* What you will do
Reproduce the data that follows in its entirety, character for character.
## START Supplied data
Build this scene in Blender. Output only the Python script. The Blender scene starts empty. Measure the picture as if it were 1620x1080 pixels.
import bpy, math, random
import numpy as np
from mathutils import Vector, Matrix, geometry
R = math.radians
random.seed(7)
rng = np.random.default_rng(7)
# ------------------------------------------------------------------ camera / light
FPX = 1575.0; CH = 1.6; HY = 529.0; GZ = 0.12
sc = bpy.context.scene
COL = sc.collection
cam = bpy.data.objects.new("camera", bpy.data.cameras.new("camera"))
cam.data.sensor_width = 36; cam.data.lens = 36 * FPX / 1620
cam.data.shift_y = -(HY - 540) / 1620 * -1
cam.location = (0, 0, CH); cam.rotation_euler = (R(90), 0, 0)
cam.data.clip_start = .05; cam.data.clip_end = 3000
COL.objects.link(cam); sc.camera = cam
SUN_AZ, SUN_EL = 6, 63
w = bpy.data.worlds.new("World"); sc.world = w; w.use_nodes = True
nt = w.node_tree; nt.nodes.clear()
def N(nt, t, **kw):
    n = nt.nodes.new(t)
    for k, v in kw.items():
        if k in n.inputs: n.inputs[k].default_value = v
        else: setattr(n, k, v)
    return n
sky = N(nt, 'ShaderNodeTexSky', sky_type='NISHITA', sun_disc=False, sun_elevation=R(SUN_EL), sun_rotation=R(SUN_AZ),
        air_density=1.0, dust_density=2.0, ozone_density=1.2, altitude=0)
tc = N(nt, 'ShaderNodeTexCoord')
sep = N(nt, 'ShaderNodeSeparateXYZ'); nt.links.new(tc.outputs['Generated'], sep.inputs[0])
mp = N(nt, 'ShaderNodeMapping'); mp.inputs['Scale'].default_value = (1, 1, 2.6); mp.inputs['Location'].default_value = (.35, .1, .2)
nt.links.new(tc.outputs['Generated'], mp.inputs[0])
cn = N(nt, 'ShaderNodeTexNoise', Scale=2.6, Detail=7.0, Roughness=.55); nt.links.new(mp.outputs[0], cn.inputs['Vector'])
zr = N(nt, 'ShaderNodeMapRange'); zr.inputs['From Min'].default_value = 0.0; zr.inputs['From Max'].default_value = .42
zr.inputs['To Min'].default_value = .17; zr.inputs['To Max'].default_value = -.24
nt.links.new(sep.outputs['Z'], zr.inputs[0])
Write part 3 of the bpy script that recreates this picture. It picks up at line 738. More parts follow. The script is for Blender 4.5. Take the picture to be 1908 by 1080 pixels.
## END Supplied data
* Response for this exercise
Build this scene in Blender. Output only the Python script. The Blender scene starts empty. Measure the picture as if it were 1620x1080 pixels.
import bpy, math, random
import numpy as np
from mathutils import Vector, Matrix, geometry
R = math.radians
random.seed(7)
rng = np.random.default_rng(7)
# ------------------------------------------------------------------ camera / light
FPX = 1575.0; CH = 1.6; HY = 529.0; GZ = 0.12
sc = bpy.context.scene
COL = sc.collection
cam = bpy.data.objects.new("camera", bpy.data.cameras.new("camera"))
cam.data.sensor_width = 36; cam.data.lens = 36 * FPX / 1620
cam.data.shift_y = -(HY - 540) / 1620 * -1
cam.location = (0, 0, CH); cam.rotation_euler = (R(90), 0, 0)
cam.data.clip_start = .05; cam.data.clip_end = 3000
COL.objects.link(cam); sc.camera = cam
SUN_AZ, SUN_EL = 6, 63
w = bpy.data.worlds.new("World"); sc.world = w; w.use_nodes = True
nt = w.node_tree; nt.nodes.clear()
def N(nt, t, **kw):
    n = nt.nodes.new(t)
    for k, v in kw.items():
        if k in n.inputs: n.inputs[k].default_value = v
        else: setattr(n, k, v)
    return n
sky = N(nt, 'ShaderNodeTexSky', sky_type='NISHITA', sun_disc=False, sun_elevation=R(SUN_EL), sun_rotation=R(SUN_AZ),
        air_density=1.0, dust_density=2.0, ozone_density=1.2, altitude=0)
tc = N(nt, 'ShaderNodeTexCoord')
sep = N(nt, 'ShaderNodeSeparateXYZ'); nt.links.new(tc.outputs['Generated'], sep.inputs[0])
mp = N(nt, 'ShaderNodeMapping'); mp.inputs['Scale'].default_value = (1, 1, 2.6); mp.inputs['Location'].default_value = (.35, .1, .2)
nt.links.new(tc.outputs['Generated'], mp.inputs[0])
cn = N(nt, 'ShaderNodeTexNoise', Scale=2.6, Detail=7.0, Roughness=.55); nt.links.new(mp.outputs[0], cn.inputs['Vector'])
zr = N(nt, 'ShaderNodeMapRange'); zr.inputs['From Min'].default_value = 0.0; zr.inputs['From Max'].default_value = .42
zr.inputs['To Min'].default_value = .17; zr.inputs['To Max'].default_value = -.24
nt.links.new(sep.outputs['Z'], zr.inputs[0])
Write part 3 of the bpy script that recreates this picture. It picks up at line 738. More parts follow. The script is for Blender 4.5. Take the picture to be 1908 by 1080 pixels.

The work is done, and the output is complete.